JEE-WOON KIM
Bil’s rating (out of 5): BB.5
Original Title: Janghwa, Hongryeon
South Korea, 2003. B.O.M. Film Productions Co., Masulpiri Films, iPictures. Screenplay by Jee-woon Kim. Cinematography by Mo-gae Lee. Produced by Jeong-wan Oh, Ki-min Oh. Music by Byung-woo Lee. Production Design by Geun-hyun Cho. Costume Design by Soo-Kyung Ok. Film Editing by Im-Pyo Ko, Hyeon-mi Lee.

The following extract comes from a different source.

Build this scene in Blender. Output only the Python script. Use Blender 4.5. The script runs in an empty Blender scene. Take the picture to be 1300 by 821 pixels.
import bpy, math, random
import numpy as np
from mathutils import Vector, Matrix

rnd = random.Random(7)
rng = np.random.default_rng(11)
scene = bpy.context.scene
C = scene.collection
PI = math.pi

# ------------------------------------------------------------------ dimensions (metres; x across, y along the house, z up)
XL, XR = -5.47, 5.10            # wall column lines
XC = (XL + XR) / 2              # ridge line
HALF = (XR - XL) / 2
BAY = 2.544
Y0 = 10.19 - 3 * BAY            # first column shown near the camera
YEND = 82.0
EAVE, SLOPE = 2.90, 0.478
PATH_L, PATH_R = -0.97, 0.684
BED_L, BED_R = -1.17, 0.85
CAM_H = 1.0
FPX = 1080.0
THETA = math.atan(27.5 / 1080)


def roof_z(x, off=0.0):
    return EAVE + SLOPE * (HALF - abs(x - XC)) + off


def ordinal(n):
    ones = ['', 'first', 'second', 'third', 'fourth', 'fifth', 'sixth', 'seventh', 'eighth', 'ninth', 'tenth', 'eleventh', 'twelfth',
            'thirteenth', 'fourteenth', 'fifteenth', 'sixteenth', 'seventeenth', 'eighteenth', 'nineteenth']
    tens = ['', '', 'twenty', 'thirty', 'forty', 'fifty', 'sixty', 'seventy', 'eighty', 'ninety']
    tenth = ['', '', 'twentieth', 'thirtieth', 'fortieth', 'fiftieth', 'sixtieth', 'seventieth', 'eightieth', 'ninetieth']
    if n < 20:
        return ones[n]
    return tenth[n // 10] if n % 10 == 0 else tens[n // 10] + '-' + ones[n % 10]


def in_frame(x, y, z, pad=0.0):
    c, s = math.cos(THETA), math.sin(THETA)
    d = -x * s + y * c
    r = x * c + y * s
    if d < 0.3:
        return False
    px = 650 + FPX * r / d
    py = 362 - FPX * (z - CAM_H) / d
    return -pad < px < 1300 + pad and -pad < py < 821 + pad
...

The two girls of the title show up at their family home that is now occupied by their father and the woman he married after their mother died. There’s the mention of an illness that the girls have recovered from and their stepmother is so happy to have them restored, immediately making a happy fuss over their return but expressing an enthusiasm that they don’t share. Days of gloomy uncertainty pass and the younger, shyer Soo-yeon shows signs of bruises and cuts on her body, leading her bolder and more forthright sister Soo-mi to accuse the wicked stepmother of abusing her. Her father, meanwhile, keeps denying this situation and accuses Soo-mi of not facing facts, seeming uninterested in the greater drama happening in his house, which escalates with each passing day as Soo-mi suffers nightmarish visions that she then has difficulty separating from reality. As does the audience, actually, because while this creepy story, inspired by a classic Japanese folk tale, invokes themes of haunting and past traumas and eventually sorts out a good deal of its jumbled narrative in its conclusion, it spends too much of its time being deliberately obscure and delaying its explanation for the sake of vague creepiness and cool jump scares. The conclusion makes the mistake of allowing enough ambiguity be frustrating rather than mysterious; if director Jee-woon Kim wants a tale of the supernatural, he can have it, but the overwrought ending tries to have it both ways and leaves you with the feeling of having watched a diverting and well-acted but unimportant exercise in style and tone. Based on the folk tale “Janghwa Heungryeonjeon”, this was Korea’s biggest box office hit to date and was later remade in English as The Uninvited in 2009.